On May 14, 2001, the District Court denied Reorganized Scott's motion to certify the issue to the Second Circuit Court of Appeals.
DISCUSSION
Under Rule 1014(a)(1), F.R.Bankr.P., and 28 U.S.C. § 1412, this court may transfer a case either "in the interest of justice or for the convenience of the parties." The inclusion of "in the interest of justice," inter alia, suggests that the court system itself has an interest in the efficient judicial administration of its cases. Moreover, 11 U.S.C. § 105 provides that this court may
See supra n. 1.
issue any order, process, or judgment that is necessary or appropriate to carry out the provisions of this title. No provision of this title providing for the raising of an issue by a party in interest shall be construed to preclude the court from, sua sponte, taking any action or making any determination necessary or appropriate to enforce or implement court orders or rules, or to prevent an abuse of process.

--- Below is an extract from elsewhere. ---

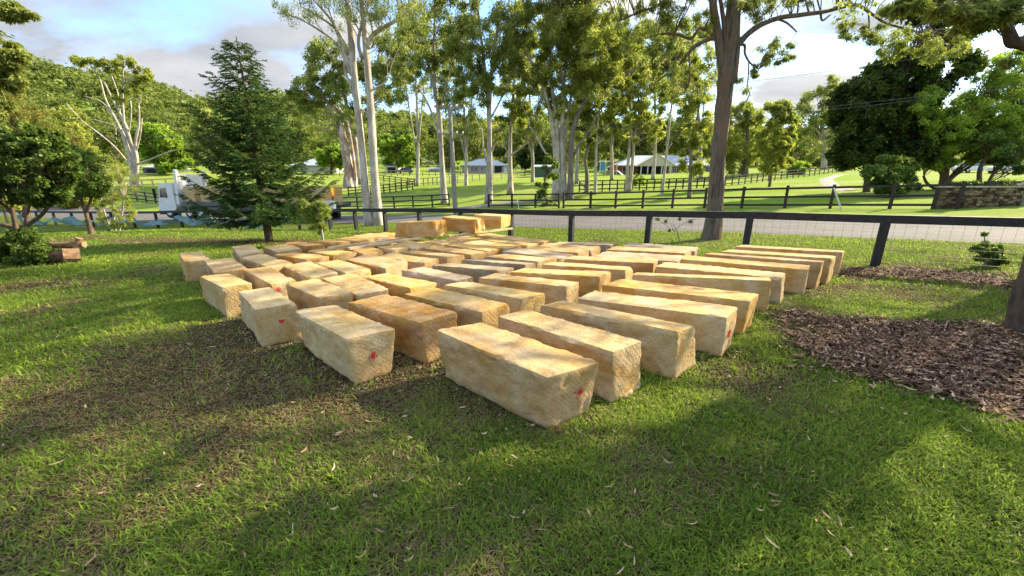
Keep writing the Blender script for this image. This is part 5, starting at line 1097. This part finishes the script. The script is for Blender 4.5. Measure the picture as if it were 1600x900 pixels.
# ---------------------------------------------------------------- sawn logs beside the left tree
def log(p, q, r, label, nm='sawn_log'):
    p, q = np.array(p, float), np.array(q, float); mb = MB(); pts = np.linspace(p, q, 5); mb.tube(pts - p, [r * 1.04, r, r * .97, r, r * 1.02], 14, noise=.10); mb.build(nm, M_log, None, loc=tuple(p), label=label, cat='log', group='sawn logs by the left tree')
lb = hit(74, 412); bx, by, bz = lb; bx -= .1
log((bx - .02, by + .1, bz + .16), (bx + .38, by + .32, bz + .14), .16, 'short sawn log lying in the middle of the log heap')
log((bx + .55, by - .02, bz + .20), (bx + .72, by + .20, bz + .17), .18, 'sawn log round at the right end of the heap, cut face showing')
log((bx - .55, by + .05, bz + .14), (bx - .15, by + .25, bz + .14), .18, 'sawn log at the left end of the heap under the tree')
log((bx - .35, by + .2, bz + .40), (bx + .75, by + .35, bz + .42), .075, 'thin pale log lying across the top of the heap')
log((bx + .60, by + .3, bz + .35), (bx + .68, by + .34, bz + .58), .07, 'short stub standing up at the right of the log heap')

# ---------------------------------------------------------------- grass blades, fallen leaves, bark mulch
def frustum_pts(n, y0, y1, rg, marg=1.12, bias=1.0, xmin=None):
    y = y0 + (y1 - y0) * rg.random(n) ** bias; x = rg.uniform(-1, 1, n) * (y * 1.38 * marg + .5); return x, y
def stone_cover(x, y):
    c = np.zeros(len(x), bool)
    for o in bpy.data.objects:
        if o.name.startswith('sandstone_block') and o.location.z < .2 and abs(o.location.y) < 14:
            d = np.hypot(x - o.location.x, y - o.location.y); k = d < 1.4
            if not k.any(): continue
            a = o.rotation_euler.z; co = np.empty(len(o.data.vertices) * 3, np.float32); o.data.vertices.foreach_get('co', co); co = co.reshape(-1, 3)
            lx = (x[k] - o.location.x) * math.cos(a) + (y[k] - o.location.y) * math.sin(a); ly = -(x[k] - o.location.x) * math.sin(a) + (y[k] - o.location.y) * math.cos(a)
            ii = np.where(k)[0]; c[ii[(np.abs(lx) < abs(co[:, 0]).max() - .05) & (np.abs(ly) < abs(co[:, 1]).max() - .04)]] = True
    return c
def blades():
    rg = np.random.default_rng(500); VV = []; QQ = []; TT_ = []; TN = []; n0 = 0
    for y0, y1, n, ln, wd in ((.9, 3.2, 230000, .058, .0066), (3.2, 6.5, 230000, .062, .010), (6.5, 12, 170000, .068, .016), (12, 24, 120000, .09, .026)):
        x, y = frustum_pts(n, y0, y1, rg)
        wr = worn(x, y); dens = 1 - .68 * sstep((wr - .30) / .42); clump = fbm2(x, y, 7, 90, 3)
        keep = (rg.random(n) < dens * (.35 + 1.3 * clump)) & (~mulch(x + rg.normal(size=n) * .14, y + rg.normal(size=n) * .14) | (rg.random(n) < .35 * np.maximum(0, clump - .45))) & (np.hypot(x, y) > .75) & (side(x, y) < -.1)
        x, y, wr = x[keep], y[keep], wr[keep]; cvr = stone_cover(x, y); x, y, wr = x[~cvr], y[~cvr], wr[~cvr]; m = len(x)
        z = gzm(x, y) - .004; a = rg.uniform(0, 6.283, m) ; tilt = rg.uniform(.45, 1.45, m); L = ln * rg.uniform(.45, 1.5, m); w = wd * rg.uniform(.6, 1.3, m)
        g = fbm2(x, y, 1.6, 44, 3); dry = (rg.random(m) < .17 + .68 * sstep((wr - .2) / .5)); L = np.where(dry, L * .9, L); tilt = np.where(dry, tilt * .5 + .95, tilt)
        tn = np.where(dry, rg.uniform(0, .2, m), np.clip(.58 + .5 * (g - .5) + rg.normal(size=m) * .15, .34, 1))
        dx, dy = np.cos(a), np.sin(a); s1 = L * .5; P = np.stack([x, y, z], 1)
        M1 = P + np.stack([dx * np.sin(tilt * .7) * s1, dy * np.sin(tilt * .7) * s1, np.cos(tilt * .7) * s1], 1); t2 = np.minimum(tilt * 1.25, 1.62)
        TP = M1 + np.stack([dx * np.sin(t2) * s1, dy * np.sin(t2) * s1, np.cos(t2) * s1], 1); TP[:, 2] = np.maximum(TP[:, 2], z + .004)
        sdv = np.stack([-dy, dx, rg.normal(size=m) * .3], 1) * (w / 2)[:, None]
        V = np.stack([P - sdv * .8, P + sdv * .8, M1 + sdv, M1 - sdv, TP], 1).reshape(-1, 3); k = np.arange(m) * 5 + n0
        VV.append(V); QQ.append(np.stack([k, k + 1, k + 2, k + 3], 1)); TT_.append(np.stack([k + 3, k + 2, k + 4], 1)); TN.append(np.repeat(tn, 5)); n0 += m * 5
    me = mesh_np('grass', np.concatenate(VV), [np.concatenate(QQ), np.concatenate(TT_)], M_blade, np.concatenate(TN)); link('grass', me, label='short green and straw-coloured grass of the lawn', kind='stuff')
blades()
def strips(name, x, y, L, w, tn, mat, curl, lift, rg, label, z0=.006):
    m = len(x); a = rg.uniform(0, 6.283, m); c = rg.normal(size=m) * curl; K = 5; V = np.empty((m, K, 2, 3)); z = gzm(x, y) + z0 + lift * rg.random(m)
    pz = rg.normal(size=m) * .25; wprof = np.array([.12, .8, 1, .75, .05])
    for k in range(K):
        s = (k / (K - 1) - .5); ang = a + c * s; cx = x + L * s * np.cos(a + c * s * .5); cy = y + L * s * np.sin(a + c * s * .5)
        hz = np.maximum(0, L * s * pz) + L * .10 * (abs(s) * 2) ** 2
        nx__, ny__ = -np.sin(ang), np.cos(ang); rl = rg.normal(size=m) * .3
        for j, sg in enumerate((-1, 1)):
            V[:, k, j, 0] = cx + nx__ * sg * w / 2 * wprof[k]; V[:, k, j, 1] = cy + ny__ * sg * w / 2 * wprof[k]; V[:, k, j, 2] = z + hz + sg * w * .2 * wprof[k]
    ix = np.arange(m * K * 2).reshape(m, K, 2); Q = np.stack([ix[:, :-1, 0], ix[:, :-1, 1], ix[:, 1:, 1], ix[:, 1:, 0]], -1).reshape(-1, 4)
    me = mesh_np(name, V.reshape(-1, 3), Q, mat, np.repeat(tn, K * 2), True); link(name, me, label=label, kind='stuff')
rgl = np.random.default_rng(600)
x, y = frustum_pts(4200, 1.0, 9, rgl, bias=.85); k = ~mulch(x, y) & (np.hypot(x, y) > 1.0) & (rgl.random(len(x)) < 2.0 * np.maximum(.08, fbm2(x, y, 1.3, 222, 3) - .38)); x, y = x[k], y[k]; k = ~stone_cover(x, y); x, y = x[k], y[k]; m = len(x)
strips('fallen_leaves', x, y, rgl.uniform(.03, .085, m), rgl.uniform(.005, .013, m), np.clip(rgl.beta(2, 2.2, m), 0, 1), M_leaf, 1.1, .035, rgl, 'dry curved gum leaves scattered over the lawn', .012)
P_ = np.array(MULCH_A); xx = rgl.uniform(P_[:, 0].min(), P_[:, 0].max(), 90000); yy = rgl.uniform(P_[:, 1].min(), P_[:, 1].max(), 90000); k = mulch(xx, yy)
P2 = np.array(MULCH_B); x2 = rgl.uniform(P2[:, 0].min(), P2[:, 0].max(), 30000); y2 = rgl.uniform(P2[:, 1].min(), P2[:, 1].max(), 30000); k2 = mulch(x2, y2)
x = np.concatenate([xx[k], x2[k2]]); y = np.concatenate([yy[k], y2[k2]]); m = len(x); x = x + rgl.normal(size=m) * .13; y = y + rgl.normal(size=m) * .13
# a few chips stray onto the lawn around the bed
strips('bark_mulch', x, y, rgl.uniform(.02, .12, m) , rgl.uniform(.008, .026, m), np.clip(rgl.beta(1.4, 1.6, m), 0, 1), M_mulch, .9, .05, rgl, 'red-brown bark chips and dead leaves of the mulch bed on the right')
x = rgl.normal(3.3, 1.4, 1500) ; y = rgl.normal(4.6, 1.0, 1500); k = (y > 1) & ~mulch(x, y); x, y = x[k], y[k]; k = ~stone_cover(x, y); x, y = x[k], y[k]; m = len(x)
strips('scattered_chips', x, y, rgl.uniform(.02, .06, m), rgl.uniform(.006, .015, m), rgl.random(m), M_mulch, .9, .03, rgl, 'bark chips strewn on the grass around the mulch bed')
# crumbs of sandstone and trampled straw around the feet of the blocks
xs, ys = [], []
for o in list(bpy.data.objects):
    if o.name.startswith('sandstone_block') and o.location.z < .2 and o.location.y < 7 and o.location.y > 0:
        co = np.empty(len(o.data.vertices) * 3, np.float32); o.data.vertices.foreach_get('co', co); co = co.reshape(-1, 3); hl, hw = abs(co[:, 0]).max(), abs(co[:, 1]).max(); n = 260
        t_ = rgl.integers(0, 4, n); u = rgl.uniform(-1, 1, n); e = np.abs(rgl.normal(size=n)) * .07 - .01
        lx = np.where(t_ == 0, hl + e, np.where(t_ == 1, -hl - e, u * hl)); ly = np.where(t_ == 2, hw + e, np.where(t_ == 3, -hw - e, np.where(t_ < 2, u * hw, 0)))
        a = o.rotation_euler.z; xs.append(o.location.x + lx * math.cos(a) - ly * math.sin(a)); ys.append(o.location.y + lx * math.sin(a) + ly * math.cos(a))
x = np.concatenate(xs); y = np.concatenate(ys); k = ~stone_cover(x, y); x, y = x[k], y[k]; m = len(x)
s = rgl.uniform(.003, .011, m); z = gzm(x, y) + s * .5 + .006; dirs = np.array([(1,0,0),(-.5,.87,0),(-.5,-.87,0),(0,0,1),(0,0,-.6)]); V = np.stack([x, y, z], 1)[:, None] + dirs[None] * (s[:, None, None] * rgl.uniform(.6, 1.4, (m, 5, 1)))
k = (np.arange(m) * 5)[:, None]; T = np.concatenate([k + np.array(t) for t in ((0,1,3),(1,2,3),(2,0,3),(1,0,4),(2,1,4),(0,2,4))])
link('stone_crumbs', mesh_np('stone_crumbs', V.reshape(-1, 3), T, chipmat('sandstone_crumbs', [(0, (.30, .20, .09)), (1, (.66, .52, .30))]), np.repeat(rgl.random(m), 5)), label='tan sandstone crumbs lying around the feet of the blocks', kind='stuff')
# small stone fragments beside the blocks
for i, (px, py, s, lab) in enumerate(((978,617,.045,'small broken stone chip lying at the foot of the second block'),(962,620,.03,'tiny stone crumb left of the small broken chip'),(820,0,0,''))):
    if not s: continue
    q = hit(px, py); P, Q, saw = rock(s * 2.4, s * 1.5, s, 900 + i, s * .3, .2, .4); o = link('stone_chip', mesh_np('stone_chip', P, Q, M_stone, saw, False), None, (q[0], q[1], q[2] - .005), label=lab, cat='stone chip'); o.color = (.66, .5, .3, 1); o.rotation_euler.z = i + .4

Section 105(a) was enacted to permit courts a measure of flexibility from the literal language of the code to carry out the drafters' intent, recognizing that under isolated circumstances, a literal reading might thwart its purpose. See In re Rayteck, 222 B.R. 19, 24 (Bankr.D.Conn. 1998). Section 105 appropriately has been invoked by other bankruptcy courts "to prevent the abuses of process which may accompany forum shopping." See, e.g., In re Henderson, 197 B.R. 147 (Bankr.N.D.Ala. 1996). See also N. Parent, Inc. v. Cotter Company, (In re N. Parent, Inc.), 221 B.R. 609, 631 (Bankr.D.Mass. 1998) (specifically invoking § 105 to transfer venue pursuant to 28 U.S.C. § 1412); In the Matter of Ocean Properties of Delaware, Inc., and In re Southern Shores Investments Corp., 95 B.R. 304, 307 (Bankr.D.Del. 1988) (same).

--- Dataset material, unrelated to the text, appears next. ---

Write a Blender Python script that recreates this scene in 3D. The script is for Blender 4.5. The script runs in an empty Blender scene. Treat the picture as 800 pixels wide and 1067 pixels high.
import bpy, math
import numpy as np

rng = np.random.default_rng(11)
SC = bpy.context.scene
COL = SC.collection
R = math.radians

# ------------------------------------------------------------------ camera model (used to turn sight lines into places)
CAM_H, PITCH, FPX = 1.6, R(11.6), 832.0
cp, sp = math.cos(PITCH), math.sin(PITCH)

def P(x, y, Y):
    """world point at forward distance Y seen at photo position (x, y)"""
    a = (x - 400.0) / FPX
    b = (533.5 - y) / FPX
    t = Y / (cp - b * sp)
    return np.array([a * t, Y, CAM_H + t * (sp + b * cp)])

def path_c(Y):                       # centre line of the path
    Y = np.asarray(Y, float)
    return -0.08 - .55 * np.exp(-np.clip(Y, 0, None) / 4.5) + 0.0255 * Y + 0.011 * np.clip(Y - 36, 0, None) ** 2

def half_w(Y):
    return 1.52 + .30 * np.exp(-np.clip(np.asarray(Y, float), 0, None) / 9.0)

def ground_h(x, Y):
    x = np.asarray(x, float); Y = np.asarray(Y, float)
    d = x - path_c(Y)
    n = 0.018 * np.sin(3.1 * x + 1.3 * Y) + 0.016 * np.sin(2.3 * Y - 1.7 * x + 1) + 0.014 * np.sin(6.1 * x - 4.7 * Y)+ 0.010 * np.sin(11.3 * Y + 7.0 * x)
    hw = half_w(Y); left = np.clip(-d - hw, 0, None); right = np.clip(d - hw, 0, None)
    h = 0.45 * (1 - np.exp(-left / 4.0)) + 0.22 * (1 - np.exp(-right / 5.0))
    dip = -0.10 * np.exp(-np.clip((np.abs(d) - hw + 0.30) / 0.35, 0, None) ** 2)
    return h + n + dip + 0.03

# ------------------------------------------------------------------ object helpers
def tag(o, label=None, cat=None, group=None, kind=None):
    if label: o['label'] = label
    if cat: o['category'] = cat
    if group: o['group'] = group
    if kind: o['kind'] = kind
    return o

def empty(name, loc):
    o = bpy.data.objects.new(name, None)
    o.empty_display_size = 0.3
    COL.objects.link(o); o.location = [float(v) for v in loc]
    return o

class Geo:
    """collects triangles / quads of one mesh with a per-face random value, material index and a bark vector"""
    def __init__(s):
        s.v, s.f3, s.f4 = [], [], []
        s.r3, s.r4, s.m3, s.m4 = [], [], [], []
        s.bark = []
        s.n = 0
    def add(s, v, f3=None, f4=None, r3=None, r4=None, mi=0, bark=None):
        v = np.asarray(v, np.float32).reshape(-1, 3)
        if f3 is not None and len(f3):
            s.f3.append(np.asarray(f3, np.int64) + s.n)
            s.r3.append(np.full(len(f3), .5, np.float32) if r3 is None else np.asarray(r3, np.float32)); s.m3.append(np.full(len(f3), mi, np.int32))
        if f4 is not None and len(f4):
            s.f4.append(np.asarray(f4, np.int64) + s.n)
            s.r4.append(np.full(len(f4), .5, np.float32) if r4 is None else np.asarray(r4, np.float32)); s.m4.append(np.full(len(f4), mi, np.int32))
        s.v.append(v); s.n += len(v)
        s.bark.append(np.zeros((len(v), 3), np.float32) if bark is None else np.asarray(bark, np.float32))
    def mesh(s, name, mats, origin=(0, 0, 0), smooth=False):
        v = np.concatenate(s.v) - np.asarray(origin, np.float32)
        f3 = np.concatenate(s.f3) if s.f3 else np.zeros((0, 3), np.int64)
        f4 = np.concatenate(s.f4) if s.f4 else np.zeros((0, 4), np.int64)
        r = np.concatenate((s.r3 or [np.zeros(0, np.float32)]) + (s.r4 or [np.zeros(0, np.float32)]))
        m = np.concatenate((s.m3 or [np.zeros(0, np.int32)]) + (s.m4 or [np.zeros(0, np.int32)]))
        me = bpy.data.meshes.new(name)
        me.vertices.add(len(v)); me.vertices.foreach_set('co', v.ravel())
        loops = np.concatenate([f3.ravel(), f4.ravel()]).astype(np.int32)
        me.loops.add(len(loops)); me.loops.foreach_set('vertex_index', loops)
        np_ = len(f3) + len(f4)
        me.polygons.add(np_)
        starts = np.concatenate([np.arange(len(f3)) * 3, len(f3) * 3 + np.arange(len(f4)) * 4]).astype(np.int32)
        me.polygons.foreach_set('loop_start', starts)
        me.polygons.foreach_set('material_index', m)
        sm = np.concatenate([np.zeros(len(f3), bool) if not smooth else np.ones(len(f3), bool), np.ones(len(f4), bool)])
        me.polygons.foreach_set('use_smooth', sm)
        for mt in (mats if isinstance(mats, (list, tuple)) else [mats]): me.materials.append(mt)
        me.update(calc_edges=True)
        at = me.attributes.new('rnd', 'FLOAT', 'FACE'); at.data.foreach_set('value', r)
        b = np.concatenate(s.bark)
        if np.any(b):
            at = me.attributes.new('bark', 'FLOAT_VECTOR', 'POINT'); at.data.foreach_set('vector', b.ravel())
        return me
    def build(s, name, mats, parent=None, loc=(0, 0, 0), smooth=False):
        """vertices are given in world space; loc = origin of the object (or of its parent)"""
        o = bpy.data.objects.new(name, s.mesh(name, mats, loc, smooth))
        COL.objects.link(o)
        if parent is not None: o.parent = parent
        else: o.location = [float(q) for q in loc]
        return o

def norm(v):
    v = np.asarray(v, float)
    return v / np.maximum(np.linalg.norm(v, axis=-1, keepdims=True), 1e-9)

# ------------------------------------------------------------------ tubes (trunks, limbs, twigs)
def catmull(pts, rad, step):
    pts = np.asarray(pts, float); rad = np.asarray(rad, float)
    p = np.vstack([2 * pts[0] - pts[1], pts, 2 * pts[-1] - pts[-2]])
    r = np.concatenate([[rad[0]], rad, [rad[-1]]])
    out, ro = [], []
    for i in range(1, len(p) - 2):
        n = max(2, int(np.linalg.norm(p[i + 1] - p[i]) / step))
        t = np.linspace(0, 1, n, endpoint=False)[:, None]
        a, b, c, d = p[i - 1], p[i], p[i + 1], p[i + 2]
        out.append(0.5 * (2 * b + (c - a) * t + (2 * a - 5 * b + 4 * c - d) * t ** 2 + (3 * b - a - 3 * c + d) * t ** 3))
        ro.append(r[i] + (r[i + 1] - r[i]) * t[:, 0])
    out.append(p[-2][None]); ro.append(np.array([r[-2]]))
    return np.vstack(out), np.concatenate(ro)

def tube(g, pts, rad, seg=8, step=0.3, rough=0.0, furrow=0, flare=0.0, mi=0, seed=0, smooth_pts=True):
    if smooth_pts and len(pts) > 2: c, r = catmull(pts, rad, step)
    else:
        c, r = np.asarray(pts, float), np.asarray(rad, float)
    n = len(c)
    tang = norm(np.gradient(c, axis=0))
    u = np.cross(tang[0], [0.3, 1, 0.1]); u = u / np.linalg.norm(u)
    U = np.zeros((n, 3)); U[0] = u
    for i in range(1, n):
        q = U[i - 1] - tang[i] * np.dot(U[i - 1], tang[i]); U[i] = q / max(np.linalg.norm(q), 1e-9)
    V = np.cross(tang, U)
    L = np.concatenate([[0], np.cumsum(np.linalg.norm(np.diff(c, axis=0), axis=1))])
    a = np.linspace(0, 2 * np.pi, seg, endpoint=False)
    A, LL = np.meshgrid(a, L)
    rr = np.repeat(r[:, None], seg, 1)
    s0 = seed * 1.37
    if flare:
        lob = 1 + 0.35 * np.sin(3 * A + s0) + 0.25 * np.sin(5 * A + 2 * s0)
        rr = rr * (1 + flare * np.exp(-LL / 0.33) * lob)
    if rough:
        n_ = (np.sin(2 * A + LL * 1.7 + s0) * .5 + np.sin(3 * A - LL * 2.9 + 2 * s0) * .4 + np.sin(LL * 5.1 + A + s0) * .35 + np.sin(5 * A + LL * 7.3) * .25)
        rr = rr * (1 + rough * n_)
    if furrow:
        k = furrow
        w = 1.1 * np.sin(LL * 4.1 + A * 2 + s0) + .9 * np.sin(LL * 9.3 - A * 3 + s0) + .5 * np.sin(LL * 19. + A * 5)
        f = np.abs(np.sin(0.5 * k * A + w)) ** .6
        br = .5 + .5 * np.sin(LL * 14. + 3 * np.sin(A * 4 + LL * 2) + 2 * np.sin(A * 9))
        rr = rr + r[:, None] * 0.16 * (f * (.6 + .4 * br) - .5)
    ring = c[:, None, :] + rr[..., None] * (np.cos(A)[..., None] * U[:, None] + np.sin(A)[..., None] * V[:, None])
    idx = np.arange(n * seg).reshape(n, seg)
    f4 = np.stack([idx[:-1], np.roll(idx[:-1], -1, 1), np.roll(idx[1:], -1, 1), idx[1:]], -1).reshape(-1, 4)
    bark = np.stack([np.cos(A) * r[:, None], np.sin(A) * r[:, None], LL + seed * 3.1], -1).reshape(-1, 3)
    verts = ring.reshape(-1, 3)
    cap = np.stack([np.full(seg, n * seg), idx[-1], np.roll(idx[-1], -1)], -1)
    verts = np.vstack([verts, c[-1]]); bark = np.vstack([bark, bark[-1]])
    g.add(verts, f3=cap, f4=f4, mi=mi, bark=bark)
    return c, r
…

The IRS contends that efficiency is not served by a transfer of venue because the Delaware judge who presided over the original bankruptcy will have to recuse himself in any event. That argument is not persuasive. The issue of whether the IRS is the holder of a claim superior to that of the Jr. PIKS only arises as a matter of interpretation of the effect of the Delaware Plan, of which the IRS had inadequate notice. See In re Scott, supra, 259 B.R. 536 at 545 (D.Conn. 2001), appeal pending. That issue arose here only because the IRS did not object to the confirmation of that plan and because Reorganized Scott filed a second chapter 11 petition in this district. That question is best answered by the Delaware bankruptcy court which approved the Delaware Plan. As Reorganized Scott and the IRS conceded on May 8, 2001, any resolution of this adversary proceeding will require an examination of the Delaware record. See Dkt. #51, transcript at 18-19, 21. The Delaware bankruptcy court is therefore the appropriate forum to determine what it would have done had the IRS objected to confirmation of the Delaware Plan.
Accordingly, adversary proceeding 98-5104, and any administrative expense or cash collateral applications associated with it, are hereby transferred to that district, and IT IS SO ORDERED.
This court retains jurisdiction over the underlying bankruptcy case, which as noted has been administered here since October 1, 1998.